Data items
^^^^

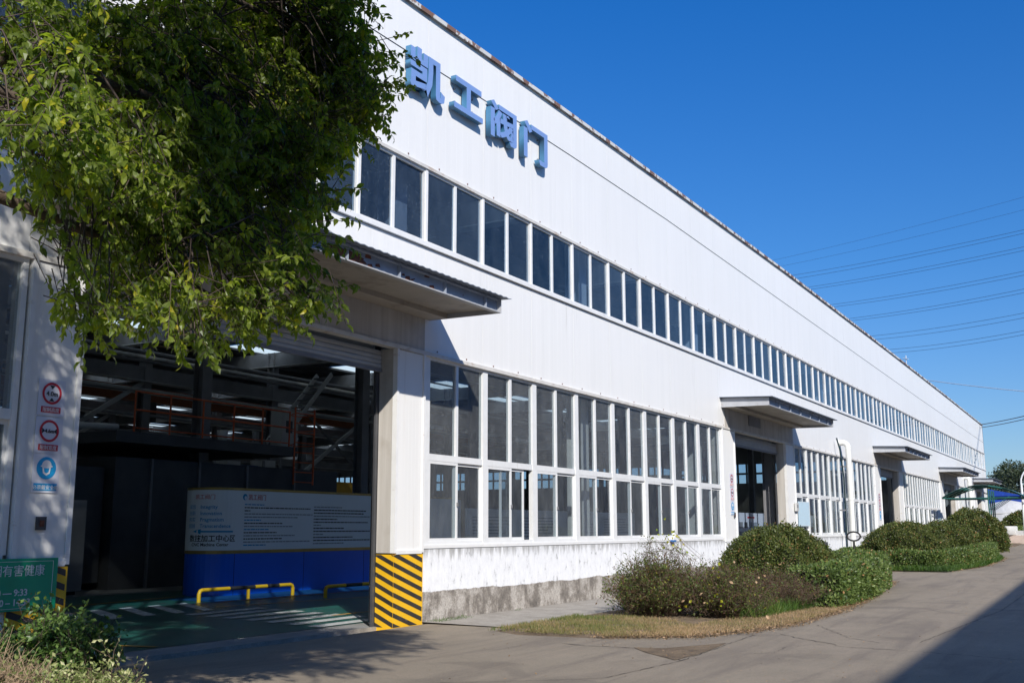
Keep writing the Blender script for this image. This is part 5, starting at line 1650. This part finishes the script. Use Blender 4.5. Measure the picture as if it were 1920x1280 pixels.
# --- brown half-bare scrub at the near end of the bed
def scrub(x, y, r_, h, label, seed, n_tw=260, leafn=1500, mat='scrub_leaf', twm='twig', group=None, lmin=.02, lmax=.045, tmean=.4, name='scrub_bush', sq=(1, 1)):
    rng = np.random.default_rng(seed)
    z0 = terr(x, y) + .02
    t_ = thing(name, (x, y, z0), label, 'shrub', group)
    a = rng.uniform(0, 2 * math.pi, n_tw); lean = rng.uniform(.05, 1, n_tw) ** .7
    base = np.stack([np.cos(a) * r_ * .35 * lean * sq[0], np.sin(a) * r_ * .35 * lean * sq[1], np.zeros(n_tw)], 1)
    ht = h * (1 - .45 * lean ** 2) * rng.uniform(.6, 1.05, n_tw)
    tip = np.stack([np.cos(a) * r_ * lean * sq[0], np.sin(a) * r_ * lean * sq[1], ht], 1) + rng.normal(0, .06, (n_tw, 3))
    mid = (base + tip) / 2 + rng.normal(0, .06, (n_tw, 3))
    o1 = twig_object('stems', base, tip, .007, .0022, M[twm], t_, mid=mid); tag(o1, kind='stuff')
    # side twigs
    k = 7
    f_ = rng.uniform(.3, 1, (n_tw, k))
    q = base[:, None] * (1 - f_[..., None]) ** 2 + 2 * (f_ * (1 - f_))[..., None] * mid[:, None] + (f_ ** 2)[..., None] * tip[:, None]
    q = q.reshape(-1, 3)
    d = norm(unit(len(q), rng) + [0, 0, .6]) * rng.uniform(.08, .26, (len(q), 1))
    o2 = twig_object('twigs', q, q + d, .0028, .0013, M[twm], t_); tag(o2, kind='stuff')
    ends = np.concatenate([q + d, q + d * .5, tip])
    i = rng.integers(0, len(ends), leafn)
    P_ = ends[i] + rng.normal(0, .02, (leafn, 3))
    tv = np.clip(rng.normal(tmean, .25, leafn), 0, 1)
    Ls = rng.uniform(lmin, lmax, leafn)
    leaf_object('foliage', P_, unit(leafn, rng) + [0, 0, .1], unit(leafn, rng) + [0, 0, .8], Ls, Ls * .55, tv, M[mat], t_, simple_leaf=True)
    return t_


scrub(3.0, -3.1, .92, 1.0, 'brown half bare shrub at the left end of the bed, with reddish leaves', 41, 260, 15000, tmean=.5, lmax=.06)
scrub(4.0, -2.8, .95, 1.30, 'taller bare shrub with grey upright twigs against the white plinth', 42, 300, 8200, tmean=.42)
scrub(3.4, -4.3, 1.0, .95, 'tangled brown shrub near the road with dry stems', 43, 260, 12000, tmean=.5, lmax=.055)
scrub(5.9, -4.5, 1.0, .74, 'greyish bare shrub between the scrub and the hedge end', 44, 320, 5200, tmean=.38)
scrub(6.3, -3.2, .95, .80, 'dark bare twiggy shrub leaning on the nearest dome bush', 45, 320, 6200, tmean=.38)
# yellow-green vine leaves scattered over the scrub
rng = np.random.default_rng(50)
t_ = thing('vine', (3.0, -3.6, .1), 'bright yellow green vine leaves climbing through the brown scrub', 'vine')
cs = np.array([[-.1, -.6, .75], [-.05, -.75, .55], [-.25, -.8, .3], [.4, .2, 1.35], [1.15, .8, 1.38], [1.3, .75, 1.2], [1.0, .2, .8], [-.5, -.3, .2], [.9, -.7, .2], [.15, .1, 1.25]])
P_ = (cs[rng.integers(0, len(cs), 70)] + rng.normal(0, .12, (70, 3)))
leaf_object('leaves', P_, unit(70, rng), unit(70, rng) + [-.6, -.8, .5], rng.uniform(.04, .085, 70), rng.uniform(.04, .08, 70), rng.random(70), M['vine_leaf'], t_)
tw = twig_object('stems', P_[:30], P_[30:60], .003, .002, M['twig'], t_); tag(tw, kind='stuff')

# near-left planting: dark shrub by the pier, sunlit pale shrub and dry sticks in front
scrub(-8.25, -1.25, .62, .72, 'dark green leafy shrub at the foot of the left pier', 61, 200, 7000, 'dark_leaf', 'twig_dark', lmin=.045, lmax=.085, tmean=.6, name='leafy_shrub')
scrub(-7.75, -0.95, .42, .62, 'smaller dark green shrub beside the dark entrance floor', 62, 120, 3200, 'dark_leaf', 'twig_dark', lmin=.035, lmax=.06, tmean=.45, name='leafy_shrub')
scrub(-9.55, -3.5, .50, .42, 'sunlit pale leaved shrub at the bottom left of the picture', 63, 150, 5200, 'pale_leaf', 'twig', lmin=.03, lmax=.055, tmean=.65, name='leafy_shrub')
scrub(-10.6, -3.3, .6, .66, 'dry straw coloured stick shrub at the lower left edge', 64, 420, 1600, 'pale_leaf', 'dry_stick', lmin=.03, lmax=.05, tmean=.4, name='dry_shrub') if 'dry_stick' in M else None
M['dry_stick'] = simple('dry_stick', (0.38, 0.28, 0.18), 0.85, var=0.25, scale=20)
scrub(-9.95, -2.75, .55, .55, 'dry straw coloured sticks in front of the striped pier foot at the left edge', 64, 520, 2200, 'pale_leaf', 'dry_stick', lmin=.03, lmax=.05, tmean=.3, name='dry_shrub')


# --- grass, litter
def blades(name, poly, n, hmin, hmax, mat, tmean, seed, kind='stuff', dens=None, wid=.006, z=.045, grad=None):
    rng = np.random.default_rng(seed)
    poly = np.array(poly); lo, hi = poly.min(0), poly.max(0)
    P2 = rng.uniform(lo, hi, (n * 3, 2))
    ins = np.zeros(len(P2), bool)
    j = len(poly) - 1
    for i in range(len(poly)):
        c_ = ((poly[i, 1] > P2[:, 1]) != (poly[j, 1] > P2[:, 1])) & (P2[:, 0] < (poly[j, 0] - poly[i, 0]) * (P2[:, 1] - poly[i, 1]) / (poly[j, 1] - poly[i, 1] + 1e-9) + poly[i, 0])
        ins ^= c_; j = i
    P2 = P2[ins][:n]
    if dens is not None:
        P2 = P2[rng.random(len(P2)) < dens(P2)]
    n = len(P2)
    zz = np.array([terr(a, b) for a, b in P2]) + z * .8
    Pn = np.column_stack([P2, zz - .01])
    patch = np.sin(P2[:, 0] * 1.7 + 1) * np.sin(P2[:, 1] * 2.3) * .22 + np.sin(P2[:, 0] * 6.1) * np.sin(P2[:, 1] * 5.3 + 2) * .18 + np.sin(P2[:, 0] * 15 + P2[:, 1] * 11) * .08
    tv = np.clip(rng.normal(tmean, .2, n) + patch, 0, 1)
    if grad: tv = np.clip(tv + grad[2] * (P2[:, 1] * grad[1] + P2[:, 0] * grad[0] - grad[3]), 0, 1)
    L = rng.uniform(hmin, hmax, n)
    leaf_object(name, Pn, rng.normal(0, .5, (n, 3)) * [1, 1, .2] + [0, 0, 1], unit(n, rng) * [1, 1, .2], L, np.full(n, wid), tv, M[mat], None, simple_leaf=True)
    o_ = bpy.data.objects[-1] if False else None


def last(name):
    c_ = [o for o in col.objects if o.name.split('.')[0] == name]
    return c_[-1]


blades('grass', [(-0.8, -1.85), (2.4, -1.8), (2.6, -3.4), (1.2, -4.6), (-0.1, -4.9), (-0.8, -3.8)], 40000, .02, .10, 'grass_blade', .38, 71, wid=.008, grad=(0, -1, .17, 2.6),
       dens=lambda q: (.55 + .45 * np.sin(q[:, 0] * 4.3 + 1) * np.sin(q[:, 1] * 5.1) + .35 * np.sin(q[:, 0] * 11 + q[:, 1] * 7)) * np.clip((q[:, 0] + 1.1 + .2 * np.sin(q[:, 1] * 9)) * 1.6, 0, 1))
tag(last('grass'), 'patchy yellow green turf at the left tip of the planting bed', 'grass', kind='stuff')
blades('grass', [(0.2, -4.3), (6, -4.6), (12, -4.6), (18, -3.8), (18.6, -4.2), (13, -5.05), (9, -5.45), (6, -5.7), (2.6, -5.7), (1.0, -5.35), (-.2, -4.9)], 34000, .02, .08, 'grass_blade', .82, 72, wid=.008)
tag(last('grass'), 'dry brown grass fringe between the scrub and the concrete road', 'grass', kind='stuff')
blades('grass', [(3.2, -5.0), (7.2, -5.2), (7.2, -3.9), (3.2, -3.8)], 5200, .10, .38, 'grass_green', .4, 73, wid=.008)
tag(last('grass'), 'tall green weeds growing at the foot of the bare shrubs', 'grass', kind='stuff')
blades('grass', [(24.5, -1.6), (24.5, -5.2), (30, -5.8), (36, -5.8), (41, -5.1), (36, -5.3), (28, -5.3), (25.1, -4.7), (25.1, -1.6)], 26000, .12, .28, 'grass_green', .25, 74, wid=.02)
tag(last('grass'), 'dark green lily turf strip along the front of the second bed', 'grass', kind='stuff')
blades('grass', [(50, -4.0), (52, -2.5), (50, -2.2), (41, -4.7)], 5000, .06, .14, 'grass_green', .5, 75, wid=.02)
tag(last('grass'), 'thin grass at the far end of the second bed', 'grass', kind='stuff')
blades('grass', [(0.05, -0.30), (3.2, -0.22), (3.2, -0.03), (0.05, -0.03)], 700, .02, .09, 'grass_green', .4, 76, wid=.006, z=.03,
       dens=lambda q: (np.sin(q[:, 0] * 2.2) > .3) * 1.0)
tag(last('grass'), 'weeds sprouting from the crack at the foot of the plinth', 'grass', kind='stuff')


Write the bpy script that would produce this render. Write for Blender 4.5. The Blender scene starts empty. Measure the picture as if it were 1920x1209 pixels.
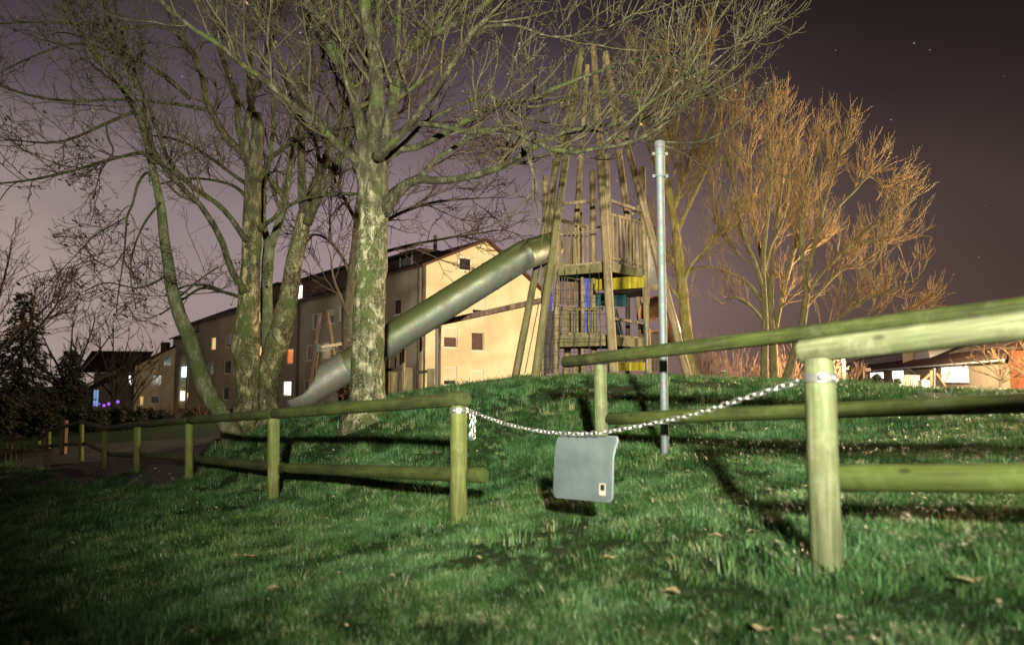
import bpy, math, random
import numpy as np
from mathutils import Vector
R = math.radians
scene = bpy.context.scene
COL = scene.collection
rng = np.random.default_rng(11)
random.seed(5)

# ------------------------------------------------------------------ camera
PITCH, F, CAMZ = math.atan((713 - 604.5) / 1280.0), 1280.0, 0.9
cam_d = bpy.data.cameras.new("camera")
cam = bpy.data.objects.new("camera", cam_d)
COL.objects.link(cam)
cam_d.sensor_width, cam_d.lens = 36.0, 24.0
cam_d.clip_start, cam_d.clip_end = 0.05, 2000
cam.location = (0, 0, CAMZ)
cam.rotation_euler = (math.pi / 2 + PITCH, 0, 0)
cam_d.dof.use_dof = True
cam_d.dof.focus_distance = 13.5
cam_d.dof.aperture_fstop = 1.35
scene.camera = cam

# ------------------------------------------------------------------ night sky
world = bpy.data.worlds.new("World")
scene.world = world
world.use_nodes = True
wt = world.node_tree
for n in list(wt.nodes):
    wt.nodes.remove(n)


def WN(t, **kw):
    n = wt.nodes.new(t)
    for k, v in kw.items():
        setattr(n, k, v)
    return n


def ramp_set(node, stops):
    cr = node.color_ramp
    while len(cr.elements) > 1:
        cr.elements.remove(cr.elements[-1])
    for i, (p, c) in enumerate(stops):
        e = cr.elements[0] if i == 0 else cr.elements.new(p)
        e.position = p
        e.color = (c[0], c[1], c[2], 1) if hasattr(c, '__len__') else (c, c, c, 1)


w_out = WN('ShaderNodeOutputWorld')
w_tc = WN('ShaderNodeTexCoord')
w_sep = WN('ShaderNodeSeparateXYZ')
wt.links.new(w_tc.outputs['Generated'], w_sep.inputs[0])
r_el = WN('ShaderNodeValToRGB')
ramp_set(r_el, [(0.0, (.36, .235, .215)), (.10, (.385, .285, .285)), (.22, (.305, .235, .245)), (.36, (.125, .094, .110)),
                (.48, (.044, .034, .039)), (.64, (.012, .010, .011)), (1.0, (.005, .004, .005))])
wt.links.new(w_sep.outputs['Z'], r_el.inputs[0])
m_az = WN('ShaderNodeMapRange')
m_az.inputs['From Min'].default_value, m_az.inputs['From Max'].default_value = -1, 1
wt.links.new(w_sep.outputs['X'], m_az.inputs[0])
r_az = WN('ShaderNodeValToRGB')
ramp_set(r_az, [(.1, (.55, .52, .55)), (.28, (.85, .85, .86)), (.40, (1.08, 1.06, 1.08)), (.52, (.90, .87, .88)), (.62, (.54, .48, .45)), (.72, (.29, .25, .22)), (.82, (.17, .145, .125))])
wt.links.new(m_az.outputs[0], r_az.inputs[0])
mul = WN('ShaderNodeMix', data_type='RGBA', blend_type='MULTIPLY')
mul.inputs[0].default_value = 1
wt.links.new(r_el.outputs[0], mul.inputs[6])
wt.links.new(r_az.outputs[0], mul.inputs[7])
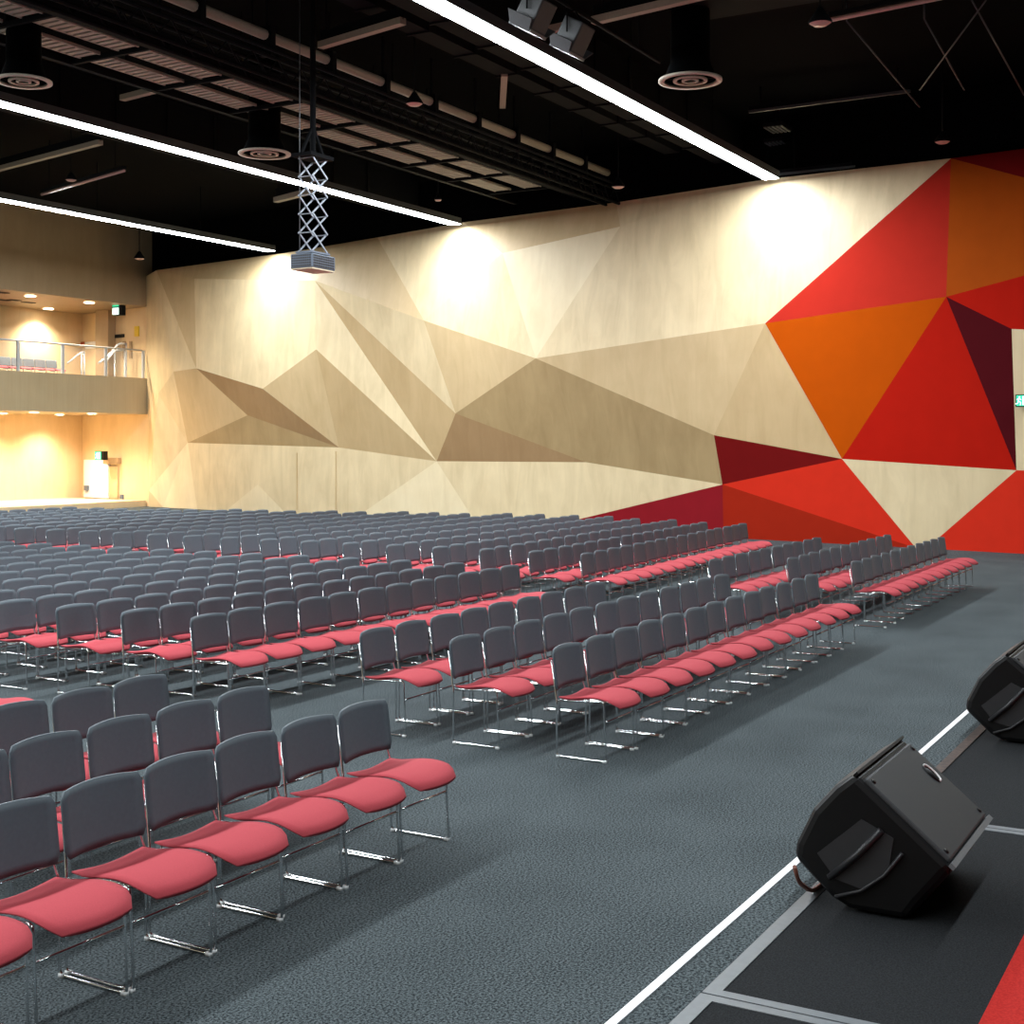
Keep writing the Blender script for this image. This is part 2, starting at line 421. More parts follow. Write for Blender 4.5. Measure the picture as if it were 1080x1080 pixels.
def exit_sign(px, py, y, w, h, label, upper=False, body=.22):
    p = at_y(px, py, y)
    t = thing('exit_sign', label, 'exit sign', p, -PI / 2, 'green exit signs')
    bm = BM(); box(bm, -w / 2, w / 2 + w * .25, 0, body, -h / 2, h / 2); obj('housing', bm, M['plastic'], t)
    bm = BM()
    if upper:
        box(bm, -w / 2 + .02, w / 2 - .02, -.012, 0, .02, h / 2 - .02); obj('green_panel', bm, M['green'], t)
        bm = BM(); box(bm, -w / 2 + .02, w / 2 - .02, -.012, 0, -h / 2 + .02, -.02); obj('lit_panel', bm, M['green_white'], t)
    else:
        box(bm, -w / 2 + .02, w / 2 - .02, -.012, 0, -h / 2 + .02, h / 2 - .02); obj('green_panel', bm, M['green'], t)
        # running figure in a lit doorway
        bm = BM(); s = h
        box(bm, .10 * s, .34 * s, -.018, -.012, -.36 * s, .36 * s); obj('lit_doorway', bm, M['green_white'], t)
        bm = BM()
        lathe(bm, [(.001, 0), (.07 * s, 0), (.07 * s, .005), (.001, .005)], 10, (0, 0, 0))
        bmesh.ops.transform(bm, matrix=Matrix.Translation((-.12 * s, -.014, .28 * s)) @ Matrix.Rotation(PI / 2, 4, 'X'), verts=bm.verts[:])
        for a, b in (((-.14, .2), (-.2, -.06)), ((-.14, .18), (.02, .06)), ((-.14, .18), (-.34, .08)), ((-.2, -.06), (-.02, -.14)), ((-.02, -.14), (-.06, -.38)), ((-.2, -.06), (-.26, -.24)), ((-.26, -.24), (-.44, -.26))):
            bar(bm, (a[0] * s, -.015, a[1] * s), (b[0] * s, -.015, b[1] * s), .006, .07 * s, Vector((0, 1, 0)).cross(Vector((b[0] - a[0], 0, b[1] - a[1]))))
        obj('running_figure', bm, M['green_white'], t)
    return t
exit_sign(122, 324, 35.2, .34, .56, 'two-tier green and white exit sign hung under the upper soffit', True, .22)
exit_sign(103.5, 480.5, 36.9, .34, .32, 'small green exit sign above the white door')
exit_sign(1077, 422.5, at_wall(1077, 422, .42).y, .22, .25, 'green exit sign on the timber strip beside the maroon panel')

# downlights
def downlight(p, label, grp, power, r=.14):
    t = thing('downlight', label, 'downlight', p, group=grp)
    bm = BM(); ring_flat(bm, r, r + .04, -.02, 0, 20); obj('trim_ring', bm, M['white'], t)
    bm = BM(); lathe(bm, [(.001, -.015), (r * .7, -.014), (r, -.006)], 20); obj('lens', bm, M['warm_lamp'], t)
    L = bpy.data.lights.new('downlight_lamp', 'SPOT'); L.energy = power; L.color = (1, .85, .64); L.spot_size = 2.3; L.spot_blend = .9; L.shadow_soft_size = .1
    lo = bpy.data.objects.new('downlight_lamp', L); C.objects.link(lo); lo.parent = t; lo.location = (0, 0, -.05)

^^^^

Your objective:
Show every line from the listing above in which the string "Keep" appears.

Response below:
Keep writing the Blender script for this image. This is part 5, starting at line 1650. This part finishes the script. Use Blender 4.5. Measure the picture as if it were 1920x1280 pixels.
Keep writing the Blender script for this image. This is part 2, starting at line 421. More parts follow. Write for Blender 4.5. Measure the picture as if it were 1080x1080 pixels.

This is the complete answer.